İçine Ateş düştü mü, alev alev yanmaya başlar yürek…
Yürekte yangınlar, Gönül’de ise derin ve serin sular…
Pişmek süreçlerinde, Ham hallerden, yani toyluk zamanlarından geçilirken, Gönül vermekten Asla Vazgeçmeyen kıvılcımlar büyürler ve yerini Ateş’e bırakırlar.
Ateş; bacayı çoktan sarmıştır artık ve tıpkı kanın deli deli aktığı o gençlik zamanları misali, Aşk olmak zamanlarıdır.
Kıvılcımın ve damlanın tadı alınmış, Ateş’e Aşık olmak ve Su’ya Aşık olmak zamanları başlamıştır. Bir yandan ateşler içinde yanılırken, bir yandan da ibrahim misali;
“Ey ateş! İbrahim için serinlik ve esenlik ol!” Emri duyulur da, serin sularda olunur.

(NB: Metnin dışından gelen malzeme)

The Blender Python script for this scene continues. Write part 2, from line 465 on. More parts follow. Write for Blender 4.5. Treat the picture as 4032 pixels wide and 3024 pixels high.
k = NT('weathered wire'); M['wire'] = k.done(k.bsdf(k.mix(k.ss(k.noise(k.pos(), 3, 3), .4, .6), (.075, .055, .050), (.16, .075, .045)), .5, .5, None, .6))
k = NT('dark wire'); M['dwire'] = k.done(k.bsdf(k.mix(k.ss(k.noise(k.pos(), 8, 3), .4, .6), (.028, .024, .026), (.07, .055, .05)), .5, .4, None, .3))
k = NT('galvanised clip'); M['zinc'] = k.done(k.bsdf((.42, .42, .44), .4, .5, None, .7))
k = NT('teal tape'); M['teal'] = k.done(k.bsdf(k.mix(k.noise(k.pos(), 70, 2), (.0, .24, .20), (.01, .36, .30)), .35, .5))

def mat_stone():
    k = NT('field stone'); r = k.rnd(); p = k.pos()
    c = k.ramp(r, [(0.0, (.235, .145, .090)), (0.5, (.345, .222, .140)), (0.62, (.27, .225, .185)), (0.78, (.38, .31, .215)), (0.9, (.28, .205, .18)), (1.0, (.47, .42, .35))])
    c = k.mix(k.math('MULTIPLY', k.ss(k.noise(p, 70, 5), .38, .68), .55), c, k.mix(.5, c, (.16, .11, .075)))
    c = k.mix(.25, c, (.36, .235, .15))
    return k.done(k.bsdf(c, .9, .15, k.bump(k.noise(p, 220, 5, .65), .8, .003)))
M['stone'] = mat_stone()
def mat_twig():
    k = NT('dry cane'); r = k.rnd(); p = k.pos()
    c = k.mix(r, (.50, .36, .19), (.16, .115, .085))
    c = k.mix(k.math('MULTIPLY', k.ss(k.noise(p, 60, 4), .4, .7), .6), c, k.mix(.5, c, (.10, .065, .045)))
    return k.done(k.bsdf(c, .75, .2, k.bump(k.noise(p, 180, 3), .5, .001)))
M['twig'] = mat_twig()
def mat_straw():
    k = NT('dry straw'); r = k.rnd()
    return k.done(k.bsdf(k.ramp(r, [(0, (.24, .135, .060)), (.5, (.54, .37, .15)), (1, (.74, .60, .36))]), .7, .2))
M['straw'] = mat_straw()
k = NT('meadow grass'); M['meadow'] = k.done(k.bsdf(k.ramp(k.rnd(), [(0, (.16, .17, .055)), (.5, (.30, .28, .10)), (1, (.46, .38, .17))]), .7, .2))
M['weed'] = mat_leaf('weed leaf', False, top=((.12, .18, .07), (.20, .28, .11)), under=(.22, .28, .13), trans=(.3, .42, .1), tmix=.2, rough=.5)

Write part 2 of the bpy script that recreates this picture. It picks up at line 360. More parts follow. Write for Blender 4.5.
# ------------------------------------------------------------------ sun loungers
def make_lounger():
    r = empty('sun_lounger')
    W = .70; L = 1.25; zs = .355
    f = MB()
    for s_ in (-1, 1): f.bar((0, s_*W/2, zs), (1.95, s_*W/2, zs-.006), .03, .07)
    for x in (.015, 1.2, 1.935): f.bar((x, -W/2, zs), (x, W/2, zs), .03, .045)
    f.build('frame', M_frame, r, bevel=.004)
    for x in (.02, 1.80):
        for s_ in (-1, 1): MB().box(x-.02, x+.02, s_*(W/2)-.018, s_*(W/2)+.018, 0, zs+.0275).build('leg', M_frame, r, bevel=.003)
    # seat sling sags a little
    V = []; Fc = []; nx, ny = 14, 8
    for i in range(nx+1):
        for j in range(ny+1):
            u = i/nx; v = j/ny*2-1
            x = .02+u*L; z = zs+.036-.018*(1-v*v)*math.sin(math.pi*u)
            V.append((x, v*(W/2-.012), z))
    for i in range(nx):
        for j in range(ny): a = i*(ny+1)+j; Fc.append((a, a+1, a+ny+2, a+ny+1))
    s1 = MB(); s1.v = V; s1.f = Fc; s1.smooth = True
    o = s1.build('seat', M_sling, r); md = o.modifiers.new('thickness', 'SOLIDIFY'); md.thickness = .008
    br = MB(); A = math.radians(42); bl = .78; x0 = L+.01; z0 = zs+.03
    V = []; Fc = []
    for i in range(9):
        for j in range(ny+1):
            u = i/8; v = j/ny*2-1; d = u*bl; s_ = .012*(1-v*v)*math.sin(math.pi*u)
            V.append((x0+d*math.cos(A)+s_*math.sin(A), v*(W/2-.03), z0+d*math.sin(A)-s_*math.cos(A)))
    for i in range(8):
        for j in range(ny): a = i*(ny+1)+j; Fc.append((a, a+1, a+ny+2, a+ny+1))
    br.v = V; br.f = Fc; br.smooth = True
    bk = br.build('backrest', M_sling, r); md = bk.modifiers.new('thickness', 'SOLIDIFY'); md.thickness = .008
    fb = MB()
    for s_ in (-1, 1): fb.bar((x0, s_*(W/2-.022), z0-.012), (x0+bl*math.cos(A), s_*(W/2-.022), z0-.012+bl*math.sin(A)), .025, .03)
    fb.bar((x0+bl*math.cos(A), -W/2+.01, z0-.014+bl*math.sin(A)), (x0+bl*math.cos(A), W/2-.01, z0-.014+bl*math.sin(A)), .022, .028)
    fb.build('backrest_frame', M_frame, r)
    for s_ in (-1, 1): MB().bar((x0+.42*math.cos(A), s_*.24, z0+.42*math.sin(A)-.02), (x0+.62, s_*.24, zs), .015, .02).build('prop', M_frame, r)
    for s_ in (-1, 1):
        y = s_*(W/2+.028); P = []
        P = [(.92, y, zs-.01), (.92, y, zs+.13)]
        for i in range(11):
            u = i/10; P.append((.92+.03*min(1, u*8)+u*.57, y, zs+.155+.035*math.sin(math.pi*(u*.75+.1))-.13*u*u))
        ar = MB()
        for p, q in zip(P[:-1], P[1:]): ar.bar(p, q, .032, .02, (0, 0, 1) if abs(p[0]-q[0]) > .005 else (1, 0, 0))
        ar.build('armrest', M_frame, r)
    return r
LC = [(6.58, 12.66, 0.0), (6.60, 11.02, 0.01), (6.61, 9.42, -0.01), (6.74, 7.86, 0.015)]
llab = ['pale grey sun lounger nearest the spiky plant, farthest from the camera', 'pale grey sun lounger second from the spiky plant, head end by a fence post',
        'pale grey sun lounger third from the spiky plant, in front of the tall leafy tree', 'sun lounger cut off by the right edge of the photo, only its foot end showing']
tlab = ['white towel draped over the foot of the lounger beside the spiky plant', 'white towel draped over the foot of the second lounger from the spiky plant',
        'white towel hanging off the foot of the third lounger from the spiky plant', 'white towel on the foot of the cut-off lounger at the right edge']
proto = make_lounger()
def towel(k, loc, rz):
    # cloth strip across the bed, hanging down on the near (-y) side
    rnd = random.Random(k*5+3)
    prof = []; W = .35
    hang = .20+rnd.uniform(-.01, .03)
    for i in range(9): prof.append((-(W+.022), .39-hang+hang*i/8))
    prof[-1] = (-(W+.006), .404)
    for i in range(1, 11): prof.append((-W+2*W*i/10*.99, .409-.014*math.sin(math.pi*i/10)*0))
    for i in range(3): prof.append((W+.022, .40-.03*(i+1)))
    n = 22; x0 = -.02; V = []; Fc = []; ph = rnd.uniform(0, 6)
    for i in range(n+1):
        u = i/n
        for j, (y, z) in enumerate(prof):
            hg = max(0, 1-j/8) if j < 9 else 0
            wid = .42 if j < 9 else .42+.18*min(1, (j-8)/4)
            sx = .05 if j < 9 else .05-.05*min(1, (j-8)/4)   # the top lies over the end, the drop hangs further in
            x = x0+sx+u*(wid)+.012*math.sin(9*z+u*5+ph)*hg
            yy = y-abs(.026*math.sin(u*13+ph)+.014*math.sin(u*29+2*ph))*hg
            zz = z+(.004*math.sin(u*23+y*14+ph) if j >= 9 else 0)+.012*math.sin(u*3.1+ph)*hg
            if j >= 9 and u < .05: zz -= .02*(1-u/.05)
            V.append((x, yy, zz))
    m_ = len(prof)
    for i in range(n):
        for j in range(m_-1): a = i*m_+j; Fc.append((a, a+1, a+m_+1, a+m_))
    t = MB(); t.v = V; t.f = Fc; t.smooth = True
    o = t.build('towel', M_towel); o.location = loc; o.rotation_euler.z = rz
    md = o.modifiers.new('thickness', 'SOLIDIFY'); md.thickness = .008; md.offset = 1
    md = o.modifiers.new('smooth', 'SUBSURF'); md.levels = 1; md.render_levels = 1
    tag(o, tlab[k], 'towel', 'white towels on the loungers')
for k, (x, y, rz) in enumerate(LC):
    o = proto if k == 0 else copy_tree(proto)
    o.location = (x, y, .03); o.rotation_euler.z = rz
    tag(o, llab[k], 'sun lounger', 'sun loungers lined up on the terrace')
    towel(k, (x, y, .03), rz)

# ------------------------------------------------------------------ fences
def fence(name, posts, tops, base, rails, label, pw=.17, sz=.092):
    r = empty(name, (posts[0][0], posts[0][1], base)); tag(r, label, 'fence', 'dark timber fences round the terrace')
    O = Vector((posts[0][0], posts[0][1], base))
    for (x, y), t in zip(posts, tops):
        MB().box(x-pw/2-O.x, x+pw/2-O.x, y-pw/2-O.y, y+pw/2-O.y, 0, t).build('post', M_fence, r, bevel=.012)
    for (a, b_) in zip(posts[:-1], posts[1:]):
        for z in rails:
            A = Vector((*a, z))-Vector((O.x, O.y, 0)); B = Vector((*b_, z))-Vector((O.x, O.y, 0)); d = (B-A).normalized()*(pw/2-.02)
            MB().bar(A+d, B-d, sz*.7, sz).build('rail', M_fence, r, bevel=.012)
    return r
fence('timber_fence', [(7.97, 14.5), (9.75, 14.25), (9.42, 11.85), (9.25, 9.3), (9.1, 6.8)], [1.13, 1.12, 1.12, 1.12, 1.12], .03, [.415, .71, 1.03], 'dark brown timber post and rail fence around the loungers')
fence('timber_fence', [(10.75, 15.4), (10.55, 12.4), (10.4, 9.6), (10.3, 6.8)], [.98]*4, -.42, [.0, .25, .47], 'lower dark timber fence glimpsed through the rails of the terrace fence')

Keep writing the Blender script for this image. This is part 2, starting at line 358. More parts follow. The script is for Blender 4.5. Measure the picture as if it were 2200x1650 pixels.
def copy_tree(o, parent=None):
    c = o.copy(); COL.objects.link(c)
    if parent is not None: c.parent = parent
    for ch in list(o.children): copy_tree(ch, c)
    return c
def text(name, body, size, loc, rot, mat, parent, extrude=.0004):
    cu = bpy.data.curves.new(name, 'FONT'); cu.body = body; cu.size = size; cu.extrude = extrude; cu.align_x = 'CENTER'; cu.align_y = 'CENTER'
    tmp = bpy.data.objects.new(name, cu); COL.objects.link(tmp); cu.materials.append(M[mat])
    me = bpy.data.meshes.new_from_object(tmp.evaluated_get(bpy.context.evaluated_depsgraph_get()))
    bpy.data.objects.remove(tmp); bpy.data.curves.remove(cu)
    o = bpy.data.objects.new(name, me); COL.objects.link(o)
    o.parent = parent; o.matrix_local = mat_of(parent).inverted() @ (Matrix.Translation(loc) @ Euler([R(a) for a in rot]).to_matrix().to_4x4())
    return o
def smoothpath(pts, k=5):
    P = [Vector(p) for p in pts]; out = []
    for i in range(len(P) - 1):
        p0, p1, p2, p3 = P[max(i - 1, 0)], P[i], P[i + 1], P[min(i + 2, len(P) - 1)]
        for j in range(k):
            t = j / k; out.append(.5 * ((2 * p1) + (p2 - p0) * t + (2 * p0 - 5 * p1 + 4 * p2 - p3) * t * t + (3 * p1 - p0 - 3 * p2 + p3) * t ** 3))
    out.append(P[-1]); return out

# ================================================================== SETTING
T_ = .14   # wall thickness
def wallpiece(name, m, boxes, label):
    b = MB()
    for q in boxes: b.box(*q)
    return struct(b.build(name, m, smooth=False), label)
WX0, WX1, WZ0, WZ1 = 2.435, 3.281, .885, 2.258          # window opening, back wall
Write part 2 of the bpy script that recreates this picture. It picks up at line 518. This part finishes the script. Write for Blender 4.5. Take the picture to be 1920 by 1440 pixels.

Elbette ibrahim olunmuşsa eğer!
Peki, neydi İbrahim olmak?
Fedakarlık ile, sabır ile ve tam bir teslimiyet içinde Gönül feda etmekti!
Lakin, Nefs şaşar da, başka Ateşlere göz kayarsa, Ateşler içinde yanılır ancak Gönül’ün serinleten yağmurlarından mahrum kalınır!
Ancak Ayn Şaşmadı Kaymadı olunur ise,
Şaşmaz Eminlik ve Razılık içinde, Gönül vermekten asla vazgeçmeyene, kıvılcım nasip edilir.
Ve kıvılcım bir de bakarsın ki Ateş olur.
Çünkü Gönül vermekten asla vazgeçmeyenlere, Aşk’a Teslim Edilmenin Şahitliği nasip edilir.
Sadece derinden, en derinden inanan ve Gönül’den hissedenler yaşar ve yaşatırlar Aşk’ı!
İşte o vakit, göz gördüğünü yalanlamaz ve tanık olur!
A-şk’a
T-eslim
E-dilmenin
Ş-ahitliğinde!
“Ey Ateş’e aşık olan Pervane!
Kıvılcımdır;
Gönül vermekten Asla Vazgeçmemek!
Ve,
Kıvılcım’dan Ateş’e dönüşürken,
Aşk’a Teslim Edilmenin Şahitliğinde;
Pişmek üzere, OL dendi ise;
Can atarcasına, Ateş’e aşık olmaya gönül vererek, Ateş’e bakmaktan gözünü dahi kırpmayarak;
Ateş’e de
Alev’e de
Kıvılcım’a da Aşk ile bakarak,
Ateş’i de
Alev’i de
Kıvılcım’ı da Aşk ile gönül eşliğinde hissederek,
Hissettiğini derin derin yaşamak ile
Kıvılcım arar yangın olmak için,
Ve seyreyler Ateş’e aşık olan Pervane,
Alev ne güzel raksediyor, Kıvılcımlar ne güzel çatırdıyor diye!